Maggie– Oh, and the beauty she had shone like a light. Her big brown eyes and matching dark hair danced in my dreams by night and in my dreams by day; her visage entreated my piqued adolescent hormones throughout my formative years.
Once, at a youth retreat in Illinois the girl almost kissed me.
We’d flirted around the issue for some time. In my mind we were already there – we just needed a little bit of seclusion. While walking from one event to the next, that seclusion dropped in around us. Our friends had gone ahead, leaving Maggie and me, moving slowly, (a term that described our entire relationship) on a hot Illinois afternoon. We came upon a French drain with an elevated spillway—upon which Maggie stood. With the added height she looked me straight in the eyes and asked me if I’d like a “light and fluffy.” I ran through the lexicon of dirty vocabulary describing ‘acts’ that my teen-aged self hoped to have enacted upon my person, and came up empty. But it didn’t matter, I didn’t care what she called it, I wanted it.
She put her hands on my shoulders and drew me closer. Her smiling lips were tempting and gleaming, as she had just licked them. I leaned forward slightly, but she checked me and said, “ready?” I nodded my agreement. She squared her forehead with mine and her eyes became predatory slits (all the while my brain is saying I don’t think….I’m not sure…? But, never fear, I didn’t start listening to my brain for many years after this event. My libido was entirely in control) and she lunged her head forward with huge force, striking me directly and devastatingly upon my own forehead. The explosion of light blinded me, I doubled over trying to retain consciousness. Maggie doubled over too; in laughter.
Later I discovered that she had entreated me to a “light and fluffy” because she didn’t think I’d say yes if she asked to head-butt me. She had created the euphemism on the spot–clever girl.

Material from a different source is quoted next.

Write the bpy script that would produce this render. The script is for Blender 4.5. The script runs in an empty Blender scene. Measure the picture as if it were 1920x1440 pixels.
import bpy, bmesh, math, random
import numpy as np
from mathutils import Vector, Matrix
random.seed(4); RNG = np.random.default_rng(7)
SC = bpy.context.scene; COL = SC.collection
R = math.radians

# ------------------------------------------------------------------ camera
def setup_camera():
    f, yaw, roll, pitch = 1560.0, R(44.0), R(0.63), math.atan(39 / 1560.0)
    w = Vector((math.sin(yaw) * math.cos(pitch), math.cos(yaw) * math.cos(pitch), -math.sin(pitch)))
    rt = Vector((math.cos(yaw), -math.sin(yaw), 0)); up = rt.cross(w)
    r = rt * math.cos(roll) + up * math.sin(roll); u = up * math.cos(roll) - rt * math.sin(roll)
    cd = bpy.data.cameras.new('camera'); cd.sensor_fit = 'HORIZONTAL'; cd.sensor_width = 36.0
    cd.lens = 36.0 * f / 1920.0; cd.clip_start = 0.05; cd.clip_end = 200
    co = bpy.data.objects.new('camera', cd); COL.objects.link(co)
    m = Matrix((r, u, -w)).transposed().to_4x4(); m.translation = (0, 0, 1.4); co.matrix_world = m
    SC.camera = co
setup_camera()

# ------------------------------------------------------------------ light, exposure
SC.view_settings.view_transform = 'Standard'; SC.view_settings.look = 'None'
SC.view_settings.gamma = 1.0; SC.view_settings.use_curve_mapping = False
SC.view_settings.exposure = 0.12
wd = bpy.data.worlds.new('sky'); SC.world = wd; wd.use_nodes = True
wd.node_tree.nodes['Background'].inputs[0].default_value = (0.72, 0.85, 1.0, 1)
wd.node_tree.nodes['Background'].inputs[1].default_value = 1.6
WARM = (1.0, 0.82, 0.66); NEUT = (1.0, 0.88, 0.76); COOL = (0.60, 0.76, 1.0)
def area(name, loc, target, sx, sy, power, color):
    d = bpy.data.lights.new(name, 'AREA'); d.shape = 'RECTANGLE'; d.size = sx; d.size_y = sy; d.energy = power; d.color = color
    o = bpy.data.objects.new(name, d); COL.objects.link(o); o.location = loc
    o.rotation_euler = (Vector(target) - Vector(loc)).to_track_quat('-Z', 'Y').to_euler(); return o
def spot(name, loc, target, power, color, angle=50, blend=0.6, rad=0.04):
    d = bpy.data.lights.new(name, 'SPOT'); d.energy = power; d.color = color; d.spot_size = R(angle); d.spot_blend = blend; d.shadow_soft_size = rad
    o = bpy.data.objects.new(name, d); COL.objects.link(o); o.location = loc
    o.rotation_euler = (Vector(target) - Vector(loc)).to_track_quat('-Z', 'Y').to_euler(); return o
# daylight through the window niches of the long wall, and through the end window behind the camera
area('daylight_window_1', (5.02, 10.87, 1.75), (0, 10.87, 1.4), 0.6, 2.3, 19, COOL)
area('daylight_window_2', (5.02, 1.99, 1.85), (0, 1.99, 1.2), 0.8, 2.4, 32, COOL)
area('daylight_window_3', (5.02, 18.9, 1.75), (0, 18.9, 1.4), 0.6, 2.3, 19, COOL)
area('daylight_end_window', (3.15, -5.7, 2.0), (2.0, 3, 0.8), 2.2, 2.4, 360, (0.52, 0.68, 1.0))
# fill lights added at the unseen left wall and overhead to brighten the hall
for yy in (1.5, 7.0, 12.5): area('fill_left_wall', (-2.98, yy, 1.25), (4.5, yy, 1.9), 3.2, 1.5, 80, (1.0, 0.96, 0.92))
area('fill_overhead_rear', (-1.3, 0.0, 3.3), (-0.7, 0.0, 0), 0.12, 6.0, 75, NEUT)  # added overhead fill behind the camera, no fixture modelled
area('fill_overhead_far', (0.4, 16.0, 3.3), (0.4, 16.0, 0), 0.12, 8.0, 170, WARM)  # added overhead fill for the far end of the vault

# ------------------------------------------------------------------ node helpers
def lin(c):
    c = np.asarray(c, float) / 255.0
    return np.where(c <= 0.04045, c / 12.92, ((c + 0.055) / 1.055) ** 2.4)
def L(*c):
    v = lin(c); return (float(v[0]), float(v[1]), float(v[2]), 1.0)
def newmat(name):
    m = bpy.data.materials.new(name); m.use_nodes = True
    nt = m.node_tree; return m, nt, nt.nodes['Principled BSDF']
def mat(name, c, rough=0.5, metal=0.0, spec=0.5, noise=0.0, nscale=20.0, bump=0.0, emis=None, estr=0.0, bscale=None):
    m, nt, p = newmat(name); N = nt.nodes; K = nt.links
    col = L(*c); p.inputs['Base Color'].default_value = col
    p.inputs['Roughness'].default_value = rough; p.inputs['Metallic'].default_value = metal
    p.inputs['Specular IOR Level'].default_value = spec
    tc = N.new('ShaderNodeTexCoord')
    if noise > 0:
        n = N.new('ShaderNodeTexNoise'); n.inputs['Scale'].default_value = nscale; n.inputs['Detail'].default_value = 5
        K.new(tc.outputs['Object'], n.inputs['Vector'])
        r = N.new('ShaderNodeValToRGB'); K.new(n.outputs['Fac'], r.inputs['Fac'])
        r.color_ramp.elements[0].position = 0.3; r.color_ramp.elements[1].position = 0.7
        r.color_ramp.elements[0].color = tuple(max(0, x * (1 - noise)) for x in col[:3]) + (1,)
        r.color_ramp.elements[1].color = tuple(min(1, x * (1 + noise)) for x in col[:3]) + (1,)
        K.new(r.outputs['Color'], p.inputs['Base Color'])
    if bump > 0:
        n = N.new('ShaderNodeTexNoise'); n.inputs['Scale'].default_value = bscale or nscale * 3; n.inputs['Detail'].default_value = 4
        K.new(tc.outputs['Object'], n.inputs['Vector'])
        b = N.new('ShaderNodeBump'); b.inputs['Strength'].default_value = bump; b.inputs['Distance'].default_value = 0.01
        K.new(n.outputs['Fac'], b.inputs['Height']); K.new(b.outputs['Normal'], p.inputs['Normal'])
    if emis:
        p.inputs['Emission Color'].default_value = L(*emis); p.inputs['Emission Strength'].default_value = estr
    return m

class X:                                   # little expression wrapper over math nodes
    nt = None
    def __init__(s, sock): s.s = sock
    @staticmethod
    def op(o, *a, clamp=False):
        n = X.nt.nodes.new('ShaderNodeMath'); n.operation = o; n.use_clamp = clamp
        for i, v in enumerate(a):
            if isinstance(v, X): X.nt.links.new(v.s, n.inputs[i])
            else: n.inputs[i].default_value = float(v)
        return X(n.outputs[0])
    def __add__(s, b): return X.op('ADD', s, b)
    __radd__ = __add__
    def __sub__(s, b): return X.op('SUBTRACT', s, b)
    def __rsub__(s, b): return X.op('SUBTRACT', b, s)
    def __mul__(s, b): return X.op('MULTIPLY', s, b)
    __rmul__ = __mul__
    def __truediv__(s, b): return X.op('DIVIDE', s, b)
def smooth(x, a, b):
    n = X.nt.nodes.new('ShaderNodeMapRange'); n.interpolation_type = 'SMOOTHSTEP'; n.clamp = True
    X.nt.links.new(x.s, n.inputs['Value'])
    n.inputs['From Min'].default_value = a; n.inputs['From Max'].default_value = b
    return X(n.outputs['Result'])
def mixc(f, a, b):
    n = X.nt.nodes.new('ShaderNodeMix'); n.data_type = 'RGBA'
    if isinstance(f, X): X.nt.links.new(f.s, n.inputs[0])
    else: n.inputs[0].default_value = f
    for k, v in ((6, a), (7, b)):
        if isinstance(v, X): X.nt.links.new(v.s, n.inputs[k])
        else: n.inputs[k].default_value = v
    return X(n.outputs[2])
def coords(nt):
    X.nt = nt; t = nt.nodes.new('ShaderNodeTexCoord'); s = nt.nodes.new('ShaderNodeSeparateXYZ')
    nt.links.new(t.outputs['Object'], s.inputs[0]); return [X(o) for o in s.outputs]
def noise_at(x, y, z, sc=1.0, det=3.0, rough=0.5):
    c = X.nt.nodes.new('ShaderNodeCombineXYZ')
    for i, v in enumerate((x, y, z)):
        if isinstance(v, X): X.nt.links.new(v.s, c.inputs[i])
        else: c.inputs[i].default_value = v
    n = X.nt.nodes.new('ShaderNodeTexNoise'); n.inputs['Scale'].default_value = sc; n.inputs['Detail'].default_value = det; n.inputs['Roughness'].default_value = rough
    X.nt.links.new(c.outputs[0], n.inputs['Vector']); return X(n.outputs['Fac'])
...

In my Junior year of college Maggie gave me the opportunity to make good on some real “light and fluffy” but after 10 minutes of sitting at the foot of her bed failing to make my move and drowning that fact with small talk, something happened–it wasn’t a boner.
I think a seed of thought lodged itself within the fleshy bits of my shell-shocked frontal lobes–way back on that hot afternoon in Illinois. That thought grew to fruition and bloomed as I was sitting in her room contemplating eating her mouth, with my mouth–it told me: “Maggie is not what you think she is, ya buddy, she’s a looker–but she’s craaaaaazy.” At that moment everything shifted, Maggie was no longer the sought after, babe-raham Lincoln that I had coveted as a teenager. She was a super hot, manic weirdo who head-butted me for fun once, knowing that she could take advantage of my affections. I couldn’t bring myself to kiss the girl only to satisfy a curiosity. I left.
And always (and pleasantly) wondered what I missed out on—Maggie is now married to a wonderful man with a name reminiscent of an apple computer, and has a baby on the way. I never did ask him–if he too, had received a light and fluffy.